(Extracted data entries)
— Start —

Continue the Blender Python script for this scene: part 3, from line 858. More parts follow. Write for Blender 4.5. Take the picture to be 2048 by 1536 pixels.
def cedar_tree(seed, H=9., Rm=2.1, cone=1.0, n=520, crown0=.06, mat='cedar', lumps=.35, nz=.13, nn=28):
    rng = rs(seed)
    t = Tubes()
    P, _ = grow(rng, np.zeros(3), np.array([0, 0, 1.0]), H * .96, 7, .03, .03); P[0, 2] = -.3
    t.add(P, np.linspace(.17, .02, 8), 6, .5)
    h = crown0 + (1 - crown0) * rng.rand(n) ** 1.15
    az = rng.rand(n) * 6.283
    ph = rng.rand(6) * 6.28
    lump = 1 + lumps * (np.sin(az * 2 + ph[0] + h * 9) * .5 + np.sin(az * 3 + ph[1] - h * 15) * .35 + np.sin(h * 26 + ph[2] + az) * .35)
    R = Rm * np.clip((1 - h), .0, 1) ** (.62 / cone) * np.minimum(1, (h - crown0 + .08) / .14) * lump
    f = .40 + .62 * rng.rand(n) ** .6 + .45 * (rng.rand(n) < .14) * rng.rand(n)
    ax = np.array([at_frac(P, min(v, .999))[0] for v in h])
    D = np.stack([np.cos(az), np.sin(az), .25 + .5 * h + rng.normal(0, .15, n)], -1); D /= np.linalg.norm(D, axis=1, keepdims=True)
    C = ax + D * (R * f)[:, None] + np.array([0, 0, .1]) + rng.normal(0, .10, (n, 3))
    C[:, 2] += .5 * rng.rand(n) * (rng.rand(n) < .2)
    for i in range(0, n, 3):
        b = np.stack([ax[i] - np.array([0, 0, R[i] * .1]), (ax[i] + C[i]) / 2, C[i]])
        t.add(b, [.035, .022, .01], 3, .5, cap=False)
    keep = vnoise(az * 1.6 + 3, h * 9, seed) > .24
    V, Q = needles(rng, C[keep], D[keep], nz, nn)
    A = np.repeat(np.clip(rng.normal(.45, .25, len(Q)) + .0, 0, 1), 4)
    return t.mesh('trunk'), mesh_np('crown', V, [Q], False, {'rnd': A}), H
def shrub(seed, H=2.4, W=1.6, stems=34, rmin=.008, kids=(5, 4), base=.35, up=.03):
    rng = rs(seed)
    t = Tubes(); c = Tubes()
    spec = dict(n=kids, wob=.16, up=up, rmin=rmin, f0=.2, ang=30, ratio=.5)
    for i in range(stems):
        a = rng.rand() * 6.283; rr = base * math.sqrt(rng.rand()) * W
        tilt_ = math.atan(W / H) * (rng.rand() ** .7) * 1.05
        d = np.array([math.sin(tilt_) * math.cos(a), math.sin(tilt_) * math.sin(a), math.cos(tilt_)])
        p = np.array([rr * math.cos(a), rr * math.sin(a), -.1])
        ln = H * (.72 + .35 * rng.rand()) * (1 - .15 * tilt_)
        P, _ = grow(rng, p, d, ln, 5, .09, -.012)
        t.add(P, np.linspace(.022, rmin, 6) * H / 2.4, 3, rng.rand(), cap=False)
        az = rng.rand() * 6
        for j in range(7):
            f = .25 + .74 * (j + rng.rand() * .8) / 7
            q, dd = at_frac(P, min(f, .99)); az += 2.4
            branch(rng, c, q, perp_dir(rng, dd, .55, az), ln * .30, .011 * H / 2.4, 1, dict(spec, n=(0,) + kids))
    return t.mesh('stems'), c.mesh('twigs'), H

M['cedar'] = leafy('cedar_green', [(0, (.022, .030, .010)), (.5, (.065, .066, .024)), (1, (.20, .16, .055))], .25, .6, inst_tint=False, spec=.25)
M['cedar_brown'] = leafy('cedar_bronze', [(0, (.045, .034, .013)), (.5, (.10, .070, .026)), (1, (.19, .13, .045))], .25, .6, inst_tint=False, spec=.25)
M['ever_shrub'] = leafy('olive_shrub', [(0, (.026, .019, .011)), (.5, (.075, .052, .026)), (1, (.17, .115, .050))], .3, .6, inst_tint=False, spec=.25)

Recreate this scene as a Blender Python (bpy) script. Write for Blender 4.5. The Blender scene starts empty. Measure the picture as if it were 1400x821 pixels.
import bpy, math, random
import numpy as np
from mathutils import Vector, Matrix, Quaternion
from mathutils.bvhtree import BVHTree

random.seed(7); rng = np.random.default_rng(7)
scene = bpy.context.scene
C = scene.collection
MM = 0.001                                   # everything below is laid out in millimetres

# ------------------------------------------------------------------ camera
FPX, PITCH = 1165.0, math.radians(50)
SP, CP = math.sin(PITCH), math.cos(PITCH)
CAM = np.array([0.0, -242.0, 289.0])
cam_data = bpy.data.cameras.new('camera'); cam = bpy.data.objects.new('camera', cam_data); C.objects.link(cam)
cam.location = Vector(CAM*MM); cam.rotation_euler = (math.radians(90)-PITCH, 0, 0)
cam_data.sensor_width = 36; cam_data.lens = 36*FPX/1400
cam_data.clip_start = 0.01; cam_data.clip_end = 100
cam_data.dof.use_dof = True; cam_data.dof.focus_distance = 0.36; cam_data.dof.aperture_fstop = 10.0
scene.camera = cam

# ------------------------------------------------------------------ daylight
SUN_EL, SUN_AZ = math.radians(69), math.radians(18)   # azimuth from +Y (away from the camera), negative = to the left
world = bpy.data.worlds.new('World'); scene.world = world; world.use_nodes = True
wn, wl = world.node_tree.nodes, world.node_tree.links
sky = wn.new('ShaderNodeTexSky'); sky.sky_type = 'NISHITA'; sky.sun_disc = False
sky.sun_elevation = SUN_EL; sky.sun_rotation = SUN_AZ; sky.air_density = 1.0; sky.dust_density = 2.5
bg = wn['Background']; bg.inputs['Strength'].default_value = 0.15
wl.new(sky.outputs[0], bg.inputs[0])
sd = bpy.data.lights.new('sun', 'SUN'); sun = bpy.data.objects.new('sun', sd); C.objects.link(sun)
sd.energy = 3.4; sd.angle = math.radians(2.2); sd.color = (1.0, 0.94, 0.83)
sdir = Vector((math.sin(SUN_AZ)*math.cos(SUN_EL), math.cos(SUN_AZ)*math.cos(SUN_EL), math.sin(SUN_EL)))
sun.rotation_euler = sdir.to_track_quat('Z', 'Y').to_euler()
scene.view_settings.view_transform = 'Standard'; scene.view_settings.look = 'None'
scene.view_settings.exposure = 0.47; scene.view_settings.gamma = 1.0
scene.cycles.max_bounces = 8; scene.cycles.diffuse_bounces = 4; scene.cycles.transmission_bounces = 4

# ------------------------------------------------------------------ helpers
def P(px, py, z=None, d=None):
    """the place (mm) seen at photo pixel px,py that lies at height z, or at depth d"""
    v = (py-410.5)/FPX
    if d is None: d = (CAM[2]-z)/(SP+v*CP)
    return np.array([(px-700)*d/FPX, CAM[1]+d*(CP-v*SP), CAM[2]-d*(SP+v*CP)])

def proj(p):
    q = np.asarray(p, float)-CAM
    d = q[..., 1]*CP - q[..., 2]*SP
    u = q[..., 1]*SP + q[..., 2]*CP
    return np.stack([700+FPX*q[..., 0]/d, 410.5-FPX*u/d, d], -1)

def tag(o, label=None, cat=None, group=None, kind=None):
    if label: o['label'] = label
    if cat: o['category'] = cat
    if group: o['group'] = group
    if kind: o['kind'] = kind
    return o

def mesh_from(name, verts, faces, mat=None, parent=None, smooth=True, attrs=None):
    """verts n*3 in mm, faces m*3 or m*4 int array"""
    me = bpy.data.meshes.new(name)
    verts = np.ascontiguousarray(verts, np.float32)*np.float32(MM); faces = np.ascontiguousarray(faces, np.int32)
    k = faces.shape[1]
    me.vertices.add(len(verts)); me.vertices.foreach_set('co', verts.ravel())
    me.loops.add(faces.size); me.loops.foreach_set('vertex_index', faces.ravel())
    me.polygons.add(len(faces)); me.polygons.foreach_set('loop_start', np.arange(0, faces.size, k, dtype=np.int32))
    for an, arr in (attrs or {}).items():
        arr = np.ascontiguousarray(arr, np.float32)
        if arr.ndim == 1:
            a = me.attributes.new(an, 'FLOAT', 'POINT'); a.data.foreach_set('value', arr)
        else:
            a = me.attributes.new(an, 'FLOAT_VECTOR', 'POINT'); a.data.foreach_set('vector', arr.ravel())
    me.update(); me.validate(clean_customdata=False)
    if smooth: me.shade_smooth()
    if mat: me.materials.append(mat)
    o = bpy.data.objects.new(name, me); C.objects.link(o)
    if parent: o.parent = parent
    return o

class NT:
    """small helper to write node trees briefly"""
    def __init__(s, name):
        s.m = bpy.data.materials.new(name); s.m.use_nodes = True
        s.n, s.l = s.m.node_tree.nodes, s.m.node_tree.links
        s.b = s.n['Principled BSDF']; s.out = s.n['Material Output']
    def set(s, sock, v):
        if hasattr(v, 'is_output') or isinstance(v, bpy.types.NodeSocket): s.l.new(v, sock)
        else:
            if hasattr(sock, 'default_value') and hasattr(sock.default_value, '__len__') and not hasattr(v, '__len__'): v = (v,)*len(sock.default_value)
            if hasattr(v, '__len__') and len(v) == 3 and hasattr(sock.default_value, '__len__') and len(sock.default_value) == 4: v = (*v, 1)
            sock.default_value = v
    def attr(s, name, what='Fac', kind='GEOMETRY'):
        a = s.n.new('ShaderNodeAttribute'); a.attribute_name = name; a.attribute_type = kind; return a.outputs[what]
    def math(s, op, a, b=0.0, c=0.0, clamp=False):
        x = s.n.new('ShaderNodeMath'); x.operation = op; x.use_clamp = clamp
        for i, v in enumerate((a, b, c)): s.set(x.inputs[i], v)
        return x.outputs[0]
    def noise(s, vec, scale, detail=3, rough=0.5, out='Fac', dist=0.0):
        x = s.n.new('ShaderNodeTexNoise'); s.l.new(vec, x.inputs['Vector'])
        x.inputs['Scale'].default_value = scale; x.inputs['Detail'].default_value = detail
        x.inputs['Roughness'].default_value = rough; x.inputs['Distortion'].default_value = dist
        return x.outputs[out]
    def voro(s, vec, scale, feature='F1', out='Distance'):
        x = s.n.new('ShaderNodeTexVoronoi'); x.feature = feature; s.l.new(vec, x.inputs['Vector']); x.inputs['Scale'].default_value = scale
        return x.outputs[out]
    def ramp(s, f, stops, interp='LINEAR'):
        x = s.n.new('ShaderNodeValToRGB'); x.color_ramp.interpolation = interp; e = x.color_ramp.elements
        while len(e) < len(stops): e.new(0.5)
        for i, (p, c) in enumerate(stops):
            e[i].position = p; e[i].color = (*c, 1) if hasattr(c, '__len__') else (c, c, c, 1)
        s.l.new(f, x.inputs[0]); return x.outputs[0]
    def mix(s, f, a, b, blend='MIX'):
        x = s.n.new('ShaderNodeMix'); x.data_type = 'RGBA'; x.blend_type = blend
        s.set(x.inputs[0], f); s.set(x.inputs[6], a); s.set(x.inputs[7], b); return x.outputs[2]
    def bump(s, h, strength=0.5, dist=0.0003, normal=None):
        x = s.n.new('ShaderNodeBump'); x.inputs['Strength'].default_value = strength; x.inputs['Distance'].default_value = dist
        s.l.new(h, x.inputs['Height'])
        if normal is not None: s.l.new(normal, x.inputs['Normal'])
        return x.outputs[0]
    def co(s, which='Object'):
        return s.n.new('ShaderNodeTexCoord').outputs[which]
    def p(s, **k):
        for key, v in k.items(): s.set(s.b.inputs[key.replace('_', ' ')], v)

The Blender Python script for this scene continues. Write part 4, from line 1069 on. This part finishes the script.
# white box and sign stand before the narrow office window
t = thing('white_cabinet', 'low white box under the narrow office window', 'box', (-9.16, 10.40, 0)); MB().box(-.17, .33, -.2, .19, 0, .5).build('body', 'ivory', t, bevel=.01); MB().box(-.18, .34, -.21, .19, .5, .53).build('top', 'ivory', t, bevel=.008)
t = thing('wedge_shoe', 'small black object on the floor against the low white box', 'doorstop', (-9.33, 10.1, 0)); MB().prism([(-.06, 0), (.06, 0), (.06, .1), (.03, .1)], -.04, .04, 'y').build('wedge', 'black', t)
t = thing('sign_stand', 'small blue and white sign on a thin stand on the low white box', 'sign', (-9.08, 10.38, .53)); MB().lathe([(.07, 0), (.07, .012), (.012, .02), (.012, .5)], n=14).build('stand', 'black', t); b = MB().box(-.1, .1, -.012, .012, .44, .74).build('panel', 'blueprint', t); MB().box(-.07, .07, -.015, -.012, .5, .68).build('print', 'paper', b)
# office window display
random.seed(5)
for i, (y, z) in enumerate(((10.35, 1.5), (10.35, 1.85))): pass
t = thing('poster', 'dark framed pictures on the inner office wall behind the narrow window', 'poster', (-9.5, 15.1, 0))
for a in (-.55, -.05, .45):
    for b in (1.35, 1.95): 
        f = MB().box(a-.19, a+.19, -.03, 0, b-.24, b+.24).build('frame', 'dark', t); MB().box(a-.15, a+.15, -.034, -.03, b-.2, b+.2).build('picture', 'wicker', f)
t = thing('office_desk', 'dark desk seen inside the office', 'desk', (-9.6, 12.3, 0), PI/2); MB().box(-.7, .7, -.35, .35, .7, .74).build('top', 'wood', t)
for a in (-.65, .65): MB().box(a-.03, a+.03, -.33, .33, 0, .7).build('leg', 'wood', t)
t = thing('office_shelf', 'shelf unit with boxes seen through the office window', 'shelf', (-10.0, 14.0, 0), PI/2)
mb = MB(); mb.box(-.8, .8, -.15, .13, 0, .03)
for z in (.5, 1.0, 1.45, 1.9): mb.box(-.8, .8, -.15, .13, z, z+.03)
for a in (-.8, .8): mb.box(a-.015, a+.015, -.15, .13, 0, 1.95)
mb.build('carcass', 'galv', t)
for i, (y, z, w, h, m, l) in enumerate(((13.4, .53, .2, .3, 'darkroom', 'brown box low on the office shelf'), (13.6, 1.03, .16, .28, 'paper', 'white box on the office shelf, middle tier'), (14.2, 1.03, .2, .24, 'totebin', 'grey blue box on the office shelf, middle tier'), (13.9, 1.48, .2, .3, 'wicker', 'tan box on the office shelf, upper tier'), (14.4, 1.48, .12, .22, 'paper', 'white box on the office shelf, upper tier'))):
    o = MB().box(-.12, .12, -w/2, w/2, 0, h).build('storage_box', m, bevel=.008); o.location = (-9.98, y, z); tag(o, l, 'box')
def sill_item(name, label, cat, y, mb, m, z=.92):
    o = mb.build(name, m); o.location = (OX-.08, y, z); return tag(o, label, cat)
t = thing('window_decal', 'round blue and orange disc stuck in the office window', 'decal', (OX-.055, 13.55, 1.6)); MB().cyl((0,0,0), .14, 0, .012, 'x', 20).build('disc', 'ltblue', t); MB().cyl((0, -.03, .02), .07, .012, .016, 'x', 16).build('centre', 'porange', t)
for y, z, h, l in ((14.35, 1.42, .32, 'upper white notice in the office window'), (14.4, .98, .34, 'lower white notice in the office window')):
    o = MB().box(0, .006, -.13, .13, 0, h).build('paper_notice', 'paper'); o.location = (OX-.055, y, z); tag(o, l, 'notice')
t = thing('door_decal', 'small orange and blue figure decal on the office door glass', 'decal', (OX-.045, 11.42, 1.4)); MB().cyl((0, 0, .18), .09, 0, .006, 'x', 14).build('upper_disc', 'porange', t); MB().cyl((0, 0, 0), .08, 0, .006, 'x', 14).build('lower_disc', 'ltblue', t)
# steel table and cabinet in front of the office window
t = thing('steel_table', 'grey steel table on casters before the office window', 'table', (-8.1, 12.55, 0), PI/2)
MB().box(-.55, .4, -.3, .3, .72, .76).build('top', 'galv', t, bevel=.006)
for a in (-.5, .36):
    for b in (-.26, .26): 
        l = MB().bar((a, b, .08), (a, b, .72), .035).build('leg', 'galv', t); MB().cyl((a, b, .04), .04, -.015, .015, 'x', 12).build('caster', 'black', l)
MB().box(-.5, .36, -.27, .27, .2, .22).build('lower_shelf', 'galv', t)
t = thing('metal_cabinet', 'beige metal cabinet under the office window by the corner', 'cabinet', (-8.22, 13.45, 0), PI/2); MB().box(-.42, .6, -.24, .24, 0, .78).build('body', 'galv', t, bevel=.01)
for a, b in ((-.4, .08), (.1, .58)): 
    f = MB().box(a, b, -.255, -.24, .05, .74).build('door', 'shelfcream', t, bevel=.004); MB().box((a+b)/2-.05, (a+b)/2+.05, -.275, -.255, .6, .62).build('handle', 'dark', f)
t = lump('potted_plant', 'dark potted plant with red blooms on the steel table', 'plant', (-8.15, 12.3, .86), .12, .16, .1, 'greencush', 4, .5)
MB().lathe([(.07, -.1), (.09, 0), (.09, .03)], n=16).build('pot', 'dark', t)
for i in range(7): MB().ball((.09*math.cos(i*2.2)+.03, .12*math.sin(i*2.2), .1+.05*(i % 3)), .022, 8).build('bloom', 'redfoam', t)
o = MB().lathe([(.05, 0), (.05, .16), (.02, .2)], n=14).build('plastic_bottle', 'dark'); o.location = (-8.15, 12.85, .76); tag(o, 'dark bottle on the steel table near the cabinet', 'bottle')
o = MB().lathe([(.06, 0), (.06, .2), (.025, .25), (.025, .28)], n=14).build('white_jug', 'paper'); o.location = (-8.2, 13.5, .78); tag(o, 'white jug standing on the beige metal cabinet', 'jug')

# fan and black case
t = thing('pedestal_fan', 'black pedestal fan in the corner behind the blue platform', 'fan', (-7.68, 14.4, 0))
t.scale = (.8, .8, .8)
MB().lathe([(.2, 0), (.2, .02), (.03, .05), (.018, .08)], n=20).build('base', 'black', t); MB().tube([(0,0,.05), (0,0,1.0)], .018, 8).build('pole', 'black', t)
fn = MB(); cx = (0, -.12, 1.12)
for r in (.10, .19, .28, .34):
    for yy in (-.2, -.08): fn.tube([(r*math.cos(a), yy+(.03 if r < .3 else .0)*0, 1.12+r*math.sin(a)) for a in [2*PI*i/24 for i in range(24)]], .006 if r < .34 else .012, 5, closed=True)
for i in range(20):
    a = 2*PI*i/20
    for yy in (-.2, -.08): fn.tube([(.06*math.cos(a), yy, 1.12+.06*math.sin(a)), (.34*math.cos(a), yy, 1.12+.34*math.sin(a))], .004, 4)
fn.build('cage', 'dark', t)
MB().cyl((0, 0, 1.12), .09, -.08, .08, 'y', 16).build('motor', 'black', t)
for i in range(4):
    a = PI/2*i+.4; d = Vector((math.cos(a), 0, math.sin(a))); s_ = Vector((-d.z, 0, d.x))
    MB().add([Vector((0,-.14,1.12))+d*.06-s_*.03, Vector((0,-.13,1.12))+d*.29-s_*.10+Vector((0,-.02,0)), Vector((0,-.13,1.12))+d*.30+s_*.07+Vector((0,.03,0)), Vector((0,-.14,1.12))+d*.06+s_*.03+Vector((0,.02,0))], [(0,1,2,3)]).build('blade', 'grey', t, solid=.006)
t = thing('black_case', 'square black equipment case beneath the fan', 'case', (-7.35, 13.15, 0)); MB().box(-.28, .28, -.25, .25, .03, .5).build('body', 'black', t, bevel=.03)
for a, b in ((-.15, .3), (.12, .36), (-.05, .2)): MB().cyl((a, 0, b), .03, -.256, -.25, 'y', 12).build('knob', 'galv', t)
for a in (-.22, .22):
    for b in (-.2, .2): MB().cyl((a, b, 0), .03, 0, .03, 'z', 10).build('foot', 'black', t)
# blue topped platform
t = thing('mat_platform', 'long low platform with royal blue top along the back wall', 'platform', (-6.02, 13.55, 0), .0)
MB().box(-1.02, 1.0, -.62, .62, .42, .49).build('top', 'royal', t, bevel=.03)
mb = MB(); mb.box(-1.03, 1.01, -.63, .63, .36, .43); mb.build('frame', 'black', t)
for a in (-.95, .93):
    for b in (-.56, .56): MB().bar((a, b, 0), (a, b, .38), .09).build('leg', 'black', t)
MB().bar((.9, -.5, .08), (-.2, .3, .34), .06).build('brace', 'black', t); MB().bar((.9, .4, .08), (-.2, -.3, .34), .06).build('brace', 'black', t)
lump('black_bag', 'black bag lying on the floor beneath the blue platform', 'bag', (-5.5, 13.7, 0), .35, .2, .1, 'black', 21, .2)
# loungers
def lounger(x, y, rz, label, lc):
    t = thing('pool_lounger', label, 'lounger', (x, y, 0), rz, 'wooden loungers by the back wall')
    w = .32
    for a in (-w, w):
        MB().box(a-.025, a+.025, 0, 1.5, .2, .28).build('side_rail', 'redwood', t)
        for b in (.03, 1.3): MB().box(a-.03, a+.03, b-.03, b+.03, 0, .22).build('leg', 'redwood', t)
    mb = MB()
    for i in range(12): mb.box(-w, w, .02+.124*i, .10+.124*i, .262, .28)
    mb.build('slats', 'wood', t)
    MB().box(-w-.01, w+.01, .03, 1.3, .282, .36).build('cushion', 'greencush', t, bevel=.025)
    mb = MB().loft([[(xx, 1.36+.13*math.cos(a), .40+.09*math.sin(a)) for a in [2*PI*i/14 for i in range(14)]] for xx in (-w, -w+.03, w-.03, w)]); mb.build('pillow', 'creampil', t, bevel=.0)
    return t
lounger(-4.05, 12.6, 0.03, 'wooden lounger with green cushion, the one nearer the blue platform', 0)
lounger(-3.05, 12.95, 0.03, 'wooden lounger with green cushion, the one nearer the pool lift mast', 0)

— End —

Instruction
Your task is to pick out every line with the string "part" and copy it.

Exercise output
Continue the Blender Python script for this scene: part 3, from line 858. More parts follow. Write for Blender 4.5. Take the picture to be 2048 by 1536 pixels.
The Blender Python script for this scene continues. Write part 4, from line 1069 on. This part finishes the script.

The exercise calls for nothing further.